- **Supplied material**:
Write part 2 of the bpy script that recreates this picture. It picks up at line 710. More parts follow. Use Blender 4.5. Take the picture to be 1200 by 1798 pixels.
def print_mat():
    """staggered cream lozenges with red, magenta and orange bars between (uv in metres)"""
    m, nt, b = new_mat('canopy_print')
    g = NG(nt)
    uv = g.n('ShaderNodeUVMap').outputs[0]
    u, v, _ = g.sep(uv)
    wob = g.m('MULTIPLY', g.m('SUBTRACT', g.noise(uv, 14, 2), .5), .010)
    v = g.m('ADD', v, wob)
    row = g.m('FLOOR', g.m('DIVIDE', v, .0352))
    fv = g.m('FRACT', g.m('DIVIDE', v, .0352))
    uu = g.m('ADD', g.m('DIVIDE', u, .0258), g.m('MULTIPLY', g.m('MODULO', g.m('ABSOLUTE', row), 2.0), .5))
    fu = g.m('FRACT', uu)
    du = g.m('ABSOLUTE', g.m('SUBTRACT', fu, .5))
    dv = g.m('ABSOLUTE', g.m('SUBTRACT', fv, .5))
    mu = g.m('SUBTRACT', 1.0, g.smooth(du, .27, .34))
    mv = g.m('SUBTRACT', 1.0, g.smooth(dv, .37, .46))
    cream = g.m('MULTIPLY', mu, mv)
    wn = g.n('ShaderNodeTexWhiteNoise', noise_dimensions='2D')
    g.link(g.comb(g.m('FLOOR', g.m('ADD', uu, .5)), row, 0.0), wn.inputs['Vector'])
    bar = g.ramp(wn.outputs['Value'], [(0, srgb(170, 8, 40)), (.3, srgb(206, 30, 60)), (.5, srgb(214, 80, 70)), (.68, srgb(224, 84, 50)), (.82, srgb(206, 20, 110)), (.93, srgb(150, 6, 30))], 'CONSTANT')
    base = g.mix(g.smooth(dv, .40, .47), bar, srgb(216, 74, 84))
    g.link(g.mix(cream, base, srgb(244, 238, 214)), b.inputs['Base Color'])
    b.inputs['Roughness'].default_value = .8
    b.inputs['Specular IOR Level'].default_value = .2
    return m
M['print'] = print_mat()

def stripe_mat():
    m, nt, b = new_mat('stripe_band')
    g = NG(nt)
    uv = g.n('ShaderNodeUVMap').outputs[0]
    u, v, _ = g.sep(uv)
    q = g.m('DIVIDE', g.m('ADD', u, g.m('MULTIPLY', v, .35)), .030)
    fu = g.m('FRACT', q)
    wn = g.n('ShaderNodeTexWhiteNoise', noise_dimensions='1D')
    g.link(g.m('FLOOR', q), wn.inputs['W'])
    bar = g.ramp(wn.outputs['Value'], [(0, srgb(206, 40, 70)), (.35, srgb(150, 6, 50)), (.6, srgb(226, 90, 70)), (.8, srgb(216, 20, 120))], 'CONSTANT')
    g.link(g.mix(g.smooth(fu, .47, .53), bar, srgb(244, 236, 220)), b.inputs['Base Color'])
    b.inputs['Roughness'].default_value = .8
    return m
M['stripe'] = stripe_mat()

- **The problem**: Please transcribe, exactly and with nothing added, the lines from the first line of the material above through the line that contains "M['print'] = print_mat()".

- **Result of this exercise**:
Write part 2 of the bpy script that recreates this picture. It picks up at line 710. More parts follow. Use Blender 4.5. Take the picture to be 1200 by 1798 pixels.
def print_mat():
    """staggered cream lozenges with red, magenta and orange bars between (uv in metres)"""
    m, nt, b = new_mat('canopy_print')
    g = NG(nt)
    uv = g.n('ShaderNodeUVMap').outputs[0]
    u, v, _ = g.sep(uv)
    wob = g.m('MULTIPLY', g.m('SUBTRACT', g.noise(uv, 14, 2), .5), .010)
    v = g.m('ADD', v, wob)
    row = g.m('FLOOR', g.m('DIVIDE', v, .0352))
    fv = g.m('FRACT', g.m('DIVIDE', v, .0352))
    uu = g.m('ADD', g.m('DIVIDE', u, .0258), g.m('MULTIPLY', g.m('MODULO', g.m('ABSOLUTE', row), 2.0), .5))
    fu = g.m('FRACT', uu)
    du = g.m('ABSOLUTE', g.m('SUBTRACT', fu, .5))
    dv = g.m('ABSOLUTE', g.m('SUBTRACT', fv, .5))
    mu = g.m('SUBTRACT', 1.0, g.smooth(du, .27, .34))
    mv = g.m('SUBTRACT', 1.0, g.smooth(dv, .37, .46))
    cream = g.m('MULTIPLY', mu, mv)
    wn = g.n('ShaderNodeTexWhiteNoise', noise_dimensions='2D')
    g.link(g.comb(g.m('FLOOR', g.m('ADD', uu, .5)), row, 0.0), wn.inputs['Vector'])
    bar = g.ramp(wn.outputs['Value'], [(0, srgb(170, 8, 40)), (.3, srgb(206, 30, 60)), (.5, srgb(214, 80, 70)), (.68, srgb(224, 84, 50)), (.82, srgb(206, 20, 110)), (.93, srgb(150, 6, 30))], 'CONSTANT')
    base = g.mix(g.smooth(dv, .40, .47), bar, srgb(216, 74, 84))
    g.link(g.mix(cream, base, srgb(244, 238, 214)), b.inputs['Base Color'])
    b.inputs['Roughness'].default_value = .8
    b.inputs['Specular IOR Level'].default_value = .2
    return m
M['print'] = print_mat()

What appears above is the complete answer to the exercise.